Pablo Mazzolo, Ceniza verde
After resisting the Spaniards in the current Sierras de Córdoba, hundreds of HêniaKâmîare women, children, and elders – a people who had lived there for 16 centuries – jumped off the top of the Charalqueta mountain (named after the God of Joy) to avoid being enslaved. The mountain was renamed as Colchiqui (after the God of Fate and Sadness).
This was the biggest collective suicide in the territory currently known as Argentina.
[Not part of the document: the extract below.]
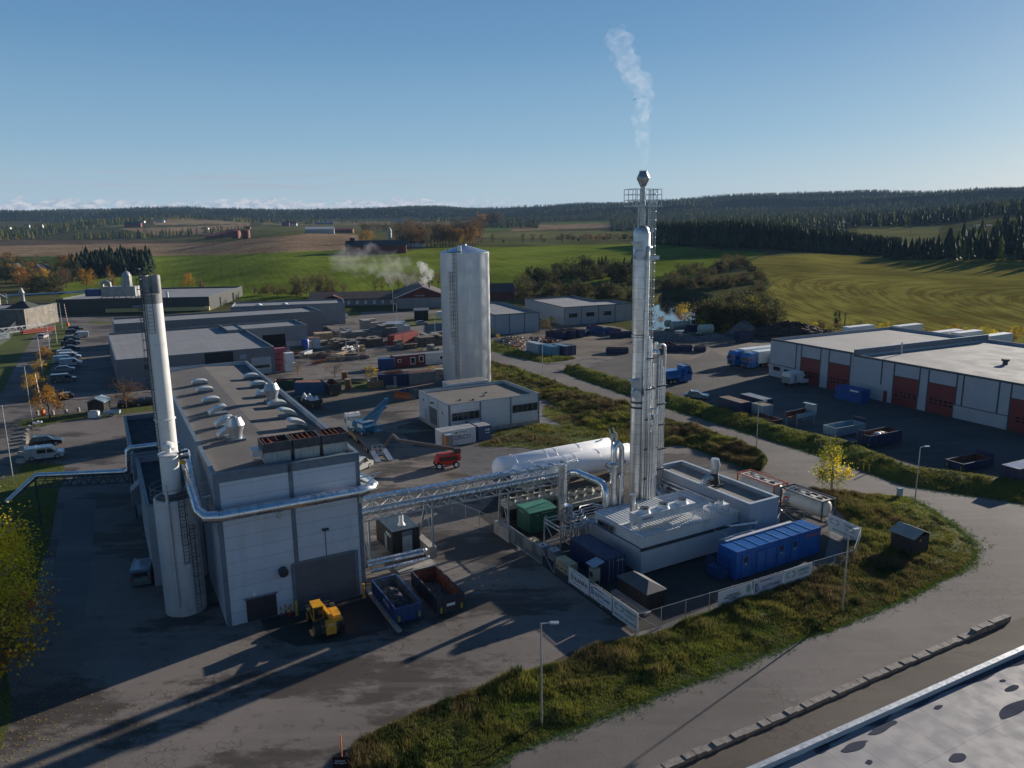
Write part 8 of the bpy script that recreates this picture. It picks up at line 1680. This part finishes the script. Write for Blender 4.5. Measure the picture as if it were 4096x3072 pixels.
# conifers
def conifer(seed,layers=9,k=9):
    g=np.random.default_rng(seed);V=[];Fc=[]
    for i in range(layers):
        z0=.08+.84*i/layers;r=.19*(1-i/layers)**.85+.015;zt=min(1.,z0+.26)
        for j in range(k):
            a=2*math.pi*j/k+g.uniform(-.25,.25);q=r*g.uniform(.65,1.2);n=len(V);w=.42
            V+=[(0,0,zt),(q*math.cos(a-w),q*math.sin(a-w),z0+g.uniform(-.03,.02)),(q*1.12*math.cos(a),q*1.12*math.sin(a),z0-.035),(q*math.cos(a+w),q*math.sin(a+w),z0+g.uniform(-.03,.02))];Fc.append((n,n+1,n+2,n+3))
    V=np.array(V);c=np.where((V[:,2]>V[:,2].mean())[:,None],np.array([[.022,.04,.018]]),np.array([[.03,.05,.02]]))*g.uniform(.7,1.3,(len(V),1));return V,np.array(Fc),c
def forest(name,P,h,tone,mesh,label=None):
    V0,F0,c0=mesh;n=len(P);a=rng.uniform(0,6.28,n);ca,sa=np.cos(a)[:,None],np.sin(a)[:,None];w=h*rng.uniform(.8,1.2,n)
    X_=(V0[:,0]*ca-V0[:,1]*sa)*w[:,None]+P[:,0:1];Y_=(V0[:,0]*sa+V0[:,1]*ca)*w[:,None]+P[:,1:2];Z_=V0[:,2]*h[:,None]+P[:,2:3]
    V=np.stack([X_,Y_,Z_],-1).reshape(-1,3);Fc=(F0[None]+(np.arange(n)*len(V0))[:,None,None]).reshape(-1,F0.shape[1]);c=(c0[None]*tone[:,None,:]).reshape(-1,3)
    o=npmesh(name,V,Fc,leafmat(),c);o['kind']='stuff';return o
cm=conifer(3);spr=thing('spruce_tree','dark spruce in the dense grove at the left, before the tan field','tree',(0,0,0),0,'spruce grove at the left')
b=MB();b.cyl((0,0,0),(0,0,.9),.018,6,.003);b.build('trunk',BARK,spr);npmesh('crown',cm[0],cm[1],leafmat(),cm[2],parent=spr)
first=True
for row in range(4):
    for i in range(22):
        u=285+330*(i+rng.uniform(-.3,.3)+.5*(row%2))/22;v=1112-14*row-.05*(u-285)*(1-.1*row)+rng.uniform(-2,2)
        if row==3 and (u<330 or u>590): continue
        p=tp(u,v);h=HT(p[0],p[1],v-88*rng.uniform(.85,1.12)-row*-3)-p[2]
        if first: spr.location=p;spr.scale=(h*1.3,h*1.3,h);first=False
        else: dup(spr,tuple(p),rng.uniform(0,6),scale=(h*1.3,h*1.3,h))
for x,y,h,l in ((1285,805,130,'left of three tall firs above the thicket'),(1312,805,140,'middle of three tall firs above the thicket'),(1345,808,150,'right of three tall firs above the thicket'),(1505,825,150,'slim fir between the thicket and the tall column'),(1575,850,200,'fir partly behind the tallest column'),(1400,810,40,'small fir beside the three tall ones')):
    u,v=1800+x*.463,700+(y+30)*.463;p=tp(u,v);h_=HT(p[0],p[1],v-h*.463)-p[2];dup(spr,tuple(p),1.,l,(h_*1.1,h_*1.1,h_),'tall firs above the thicket')
def polar(n,u0,u1,r0,r1,power=1):
    u=rng.uniform(u0,u1,n);r=np.sqrt(rng.uniform(r0*r0,r1*r1,n));a=(u-2048)*math.cos(PT)/F;k=1/np.sqrt(1+a*a);x,y=r*a*k,r*k;return np.stack([x,y,tz(x,y)],1),u,r
cm2=conifer(8,7,7)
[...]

Pablo Mazzolo (Buenos Aires 1976) is a professor at the Quilmes National University, works as a freelance documentary film editor, and teaches workshops on visual perception and image creation to young people living with autism. As a director, he works in analogue film formats exploring the optical and chemical properties of the medium, with a particular focus on human and natural landscapes and the theme of indigenous sovereignty.
Orazio Leogrande
Ten shorts made in Argentina throughout the last ten years. Ten works shot on film. Perhaps these are the only features that these films have in common. One might ascribe them to experimental cinema, inclined as they are to renew forms of expression, production and cinematic experience. These films are in fact self-produced, made by choice, distributed in alternative spaces, and in some cases put together over years. From epistolary exchanges to historical memory, from the structural analysis of a place to its hallucinated revisitation, they reflect a profound image of a distant land. Economic crisis, institutionalised populism, social neglect– but also market colonialism, planetary homogenisation, expanded virtuality, have hindered this form of cinema which – despite or thanks to this – has managed to imagine an alternative present. When at the turn of the millennium the market began to move towards digital, these directors shot their first works in film. Celluloid has the advantage of sowing an immediate, sometimes secret dialogue with filmmakers of the prior generation. It also offers a physical connection with the work material. It anchors a frame to reality, by virtue of a sole and unrepeatable ray of light. Precisely because it is forgotten, the analogue reveals itself as an inexhaustible space of freedom. The films in this programme summarise a near past, and are the outcome of a common battle. In uncertain times, these films also appear as a luminous auspice for what cinema will become.